Customer Rating for this product is 1 out of 5 If you looking of objectively, you won’t find it here
William T. Jones, I am a published author, 06/26/2008

This book is a major disappointment. When I purchased it I thought that it would be a scholarly, objective assessment of the Reagan presidency and the era it spawned. Instead this book turned out to be a highly partisan work that is mainly dedicated to trashing Ronald Reagan’s presidential legacy. Without a doubt there were mistakes during the Reagan presidency. Our Marines were needlessly killed as sitting ducks in a terrorist attack in Beirut, Lebanon. Saving and Loan deregulation resulted in massive fraud and losses that were born by the taxpayers. And the weapons for hostages aspect of the Iran – Contra scandal was wrong, disturbing and disgusting. But there were many positive aspects too. The economy under Ronald Reagan greatly improved in large part because of his tax cutting policies. Nuclear arms reductions between the U.S. and Soviet Union reached historic proportions.
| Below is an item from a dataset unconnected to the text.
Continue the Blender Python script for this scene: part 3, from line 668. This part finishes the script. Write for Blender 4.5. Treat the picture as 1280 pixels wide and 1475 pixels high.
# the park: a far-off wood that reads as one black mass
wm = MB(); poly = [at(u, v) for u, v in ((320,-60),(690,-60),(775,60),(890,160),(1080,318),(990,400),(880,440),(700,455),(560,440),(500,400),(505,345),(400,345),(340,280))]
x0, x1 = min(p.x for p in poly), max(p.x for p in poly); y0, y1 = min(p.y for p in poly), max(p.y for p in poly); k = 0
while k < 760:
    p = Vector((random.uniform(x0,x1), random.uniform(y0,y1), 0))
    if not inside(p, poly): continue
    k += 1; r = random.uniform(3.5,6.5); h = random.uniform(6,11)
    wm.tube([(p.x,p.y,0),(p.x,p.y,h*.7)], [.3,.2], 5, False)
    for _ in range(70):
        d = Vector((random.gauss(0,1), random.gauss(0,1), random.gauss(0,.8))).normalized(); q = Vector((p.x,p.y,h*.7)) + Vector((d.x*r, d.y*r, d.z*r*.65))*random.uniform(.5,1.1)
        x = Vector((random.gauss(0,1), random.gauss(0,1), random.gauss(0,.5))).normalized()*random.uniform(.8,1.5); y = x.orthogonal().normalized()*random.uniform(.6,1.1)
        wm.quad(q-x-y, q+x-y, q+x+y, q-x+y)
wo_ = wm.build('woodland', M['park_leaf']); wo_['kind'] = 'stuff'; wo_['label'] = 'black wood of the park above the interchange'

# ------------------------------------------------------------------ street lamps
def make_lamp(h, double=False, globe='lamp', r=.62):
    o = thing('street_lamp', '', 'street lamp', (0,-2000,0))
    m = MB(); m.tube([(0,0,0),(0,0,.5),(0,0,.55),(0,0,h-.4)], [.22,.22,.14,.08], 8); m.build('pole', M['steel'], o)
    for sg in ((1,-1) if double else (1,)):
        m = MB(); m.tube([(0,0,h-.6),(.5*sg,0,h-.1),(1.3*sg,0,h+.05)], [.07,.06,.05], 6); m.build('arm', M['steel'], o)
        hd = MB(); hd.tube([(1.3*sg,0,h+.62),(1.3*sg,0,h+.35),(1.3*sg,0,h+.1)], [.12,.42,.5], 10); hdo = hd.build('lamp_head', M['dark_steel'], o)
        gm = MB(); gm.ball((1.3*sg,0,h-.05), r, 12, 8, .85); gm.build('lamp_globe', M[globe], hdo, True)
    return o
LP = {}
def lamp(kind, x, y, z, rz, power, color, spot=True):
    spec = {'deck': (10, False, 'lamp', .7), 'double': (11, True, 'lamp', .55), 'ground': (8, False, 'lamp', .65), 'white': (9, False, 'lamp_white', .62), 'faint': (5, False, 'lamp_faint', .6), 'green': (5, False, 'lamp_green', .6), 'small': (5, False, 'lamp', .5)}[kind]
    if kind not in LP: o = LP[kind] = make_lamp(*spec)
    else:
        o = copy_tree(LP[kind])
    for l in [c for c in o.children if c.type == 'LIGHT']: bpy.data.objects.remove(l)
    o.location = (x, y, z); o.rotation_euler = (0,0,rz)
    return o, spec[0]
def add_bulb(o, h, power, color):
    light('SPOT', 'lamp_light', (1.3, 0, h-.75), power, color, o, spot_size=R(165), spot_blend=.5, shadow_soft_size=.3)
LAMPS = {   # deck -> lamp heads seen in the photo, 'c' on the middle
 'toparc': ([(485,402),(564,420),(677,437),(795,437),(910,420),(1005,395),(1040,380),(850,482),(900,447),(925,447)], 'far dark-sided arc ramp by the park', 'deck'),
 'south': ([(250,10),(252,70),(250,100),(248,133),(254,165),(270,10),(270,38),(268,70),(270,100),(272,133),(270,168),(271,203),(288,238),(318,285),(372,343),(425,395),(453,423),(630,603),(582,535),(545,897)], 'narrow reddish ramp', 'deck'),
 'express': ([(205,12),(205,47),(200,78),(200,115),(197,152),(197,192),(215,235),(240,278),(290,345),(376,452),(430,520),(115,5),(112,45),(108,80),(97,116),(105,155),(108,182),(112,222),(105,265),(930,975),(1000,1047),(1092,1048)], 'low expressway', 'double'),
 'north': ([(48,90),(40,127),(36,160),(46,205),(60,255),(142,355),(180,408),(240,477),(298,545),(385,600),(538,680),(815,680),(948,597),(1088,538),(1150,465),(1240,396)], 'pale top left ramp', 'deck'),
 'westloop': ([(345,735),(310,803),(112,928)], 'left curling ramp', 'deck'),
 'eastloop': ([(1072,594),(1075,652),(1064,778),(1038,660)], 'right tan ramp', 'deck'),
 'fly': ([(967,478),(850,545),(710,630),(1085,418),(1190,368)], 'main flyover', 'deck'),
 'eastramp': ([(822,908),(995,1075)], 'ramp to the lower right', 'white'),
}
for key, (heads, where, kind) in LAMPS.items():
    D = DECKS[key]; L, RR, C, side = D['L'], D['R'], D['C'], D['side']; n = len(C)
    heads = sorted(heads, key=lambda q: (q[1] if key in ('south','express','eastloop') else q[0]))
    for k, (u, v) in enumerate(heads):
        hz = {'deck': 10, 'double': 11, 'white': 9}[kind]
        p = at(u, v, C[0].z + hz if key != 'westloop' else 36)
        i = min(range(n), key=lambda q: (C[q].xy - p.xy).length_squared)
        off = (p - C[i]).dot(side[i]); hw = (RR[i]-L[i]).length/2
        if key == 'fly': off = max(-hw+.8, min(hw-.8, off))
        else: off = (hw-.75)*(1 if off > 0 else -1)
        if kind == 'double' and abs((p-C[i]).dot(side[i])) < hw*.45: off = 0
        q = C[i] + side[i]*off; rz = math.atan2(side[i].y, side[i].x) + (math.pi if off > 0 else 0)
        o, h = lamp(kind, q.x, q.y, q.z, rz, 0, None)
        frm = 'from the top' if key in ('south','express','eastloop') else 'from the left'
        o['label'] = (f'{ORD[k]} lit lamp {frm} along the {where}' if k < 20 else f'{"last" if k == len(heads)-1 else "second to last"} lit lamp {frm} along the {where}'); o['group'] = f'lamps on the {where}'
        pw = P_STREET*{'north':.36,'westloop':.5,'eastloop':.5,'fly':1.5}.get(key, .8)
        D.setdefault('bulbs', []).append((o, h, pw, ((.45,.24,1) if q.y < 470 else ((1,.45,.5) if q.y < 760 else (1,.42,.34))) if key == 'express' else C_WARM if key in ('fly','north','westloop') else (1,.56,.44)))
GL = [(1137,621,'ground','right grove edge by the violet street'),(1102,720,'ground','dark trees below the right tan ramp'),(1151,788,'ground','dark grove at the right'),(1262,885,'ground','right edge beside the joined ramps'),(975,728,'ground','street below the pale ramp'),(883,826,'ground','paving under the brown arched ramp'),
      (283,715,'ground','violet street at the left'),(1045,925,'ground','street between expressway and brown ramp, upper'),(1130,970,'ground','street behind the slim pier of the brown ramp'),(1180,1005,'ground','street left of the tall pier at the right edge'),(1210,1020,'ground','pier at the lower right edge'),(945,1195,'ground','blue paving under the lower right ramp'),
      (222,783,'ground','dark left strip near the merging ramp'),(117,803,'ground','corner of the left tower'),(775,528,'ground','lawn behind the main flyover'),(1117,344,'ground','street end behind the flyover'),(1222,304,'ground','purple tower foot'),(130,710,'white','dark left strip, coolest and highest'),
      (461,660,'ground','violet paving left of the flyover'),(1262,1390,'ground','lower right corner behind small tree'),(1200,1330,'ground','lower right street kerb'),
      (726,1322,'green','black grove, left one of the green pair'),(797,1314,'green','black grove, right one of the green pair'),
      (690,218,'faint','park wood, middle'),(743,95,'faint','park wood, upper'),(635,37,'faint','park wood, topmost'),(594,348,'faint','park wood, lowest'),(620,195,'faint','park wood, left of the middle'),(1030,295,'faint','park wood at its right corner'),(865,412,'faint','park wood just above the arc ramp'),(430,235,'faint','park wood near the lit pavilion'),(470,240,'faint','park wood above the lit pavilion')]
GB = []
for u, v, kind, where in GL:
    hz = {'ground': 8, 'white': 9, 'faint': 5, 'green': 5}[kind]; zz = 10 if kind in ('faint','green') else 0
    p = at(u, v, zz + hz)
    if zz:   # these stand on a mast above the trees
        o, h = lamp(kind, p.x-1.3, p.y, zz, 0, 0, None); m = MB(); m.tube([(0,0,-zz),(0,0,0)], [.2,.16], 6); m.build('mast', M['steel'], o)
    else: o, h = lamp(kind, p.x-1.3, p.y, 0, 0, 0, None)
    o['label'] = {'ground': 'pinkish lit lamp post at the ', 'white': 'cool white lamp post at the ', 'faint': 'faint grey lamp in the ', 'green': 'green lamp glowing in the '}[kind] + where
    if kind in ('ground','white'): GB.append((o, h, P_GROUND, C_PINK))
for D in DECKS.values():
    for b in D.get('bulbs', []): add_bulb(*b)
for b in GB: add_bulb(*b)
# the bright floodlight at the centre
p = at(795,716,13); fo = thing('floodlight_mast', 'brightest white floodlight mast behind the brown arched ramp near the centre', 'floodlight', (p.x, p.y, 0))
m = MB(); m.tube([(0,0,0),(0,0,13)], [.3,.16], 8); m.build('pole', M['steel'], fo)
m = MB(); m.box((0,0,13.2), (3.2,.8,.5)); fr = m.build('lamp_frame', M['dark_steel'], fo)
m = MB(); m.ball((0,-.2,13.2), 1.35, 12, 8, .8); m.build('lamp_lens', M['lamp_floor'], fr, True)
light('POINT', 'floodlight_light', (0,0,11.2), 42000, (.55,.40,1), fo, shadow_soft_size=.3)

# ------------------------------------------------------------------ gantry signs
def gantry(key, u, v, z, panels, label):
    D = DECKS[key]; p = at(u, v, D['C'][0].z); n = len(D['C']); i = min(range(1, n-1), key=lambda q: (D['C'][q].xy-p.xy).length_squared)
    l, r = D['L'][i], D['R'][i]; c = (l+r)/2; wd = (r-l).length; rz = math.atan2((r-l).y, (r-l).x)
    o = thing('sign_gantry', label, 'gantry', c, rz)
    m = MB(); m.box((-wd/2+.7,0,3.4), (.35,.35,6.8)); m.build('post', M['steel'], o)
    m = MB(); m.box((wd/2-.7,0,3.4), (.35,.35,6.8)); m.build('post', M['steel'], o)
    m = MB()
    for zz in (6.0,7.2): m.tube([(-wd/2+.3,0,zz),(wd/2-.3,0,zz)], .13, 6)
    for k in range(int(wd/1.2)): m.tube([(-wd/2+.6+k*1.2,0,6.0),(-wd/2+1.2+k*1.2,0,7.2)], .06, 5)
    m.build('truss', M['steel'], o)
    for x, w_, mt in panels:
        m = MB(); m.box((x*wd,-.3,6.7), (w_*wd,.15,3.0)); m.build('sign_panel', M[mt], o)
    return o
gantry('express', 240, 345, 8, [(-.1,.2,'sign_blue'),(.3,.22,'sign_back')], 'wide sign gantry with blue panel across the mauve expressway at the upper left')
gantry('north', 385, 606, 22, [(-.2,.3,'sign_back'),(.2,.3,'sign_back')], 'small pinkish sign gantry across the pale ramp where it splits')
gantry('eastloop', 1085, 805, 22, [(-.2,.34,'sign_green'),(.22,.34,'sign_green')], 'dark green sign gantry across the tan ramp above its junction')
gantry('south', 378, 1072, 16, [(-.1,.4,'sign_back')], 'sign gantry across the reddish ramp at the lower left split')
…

The groundwork was set for the fall of the Iron Curtain and ultimately the Soviet Union. And perhaps most important of all Americans began to feel good about themselves and their country after years of corruption during the Nixon administration and failure under the Carter administration. Professor Wilentz gives Ronald Reagan no credit for these successes at all. All of them were due to dumb luck or someone else’s efforts in Professor Wilentz’ stilted analysis. Later the professor complains about the results of the 2000 presidential election and the Supreme Court decision that ended the endless recounts. All of the clichés mouthed by sorehead Democrats are repeated here. And he fails to mention that subsequent recounts by liberal friendly publications, like The New York Times, came up with the same result. Al Gore lost Florida and the election by a whisker. If I were to grade Professor Wilentz on his work, I would give him a “C” for stating the facts and an “F” for objectively. The book can only be described as a hymnal for the Reagan and Republican hating extreme liberal Democratic choir.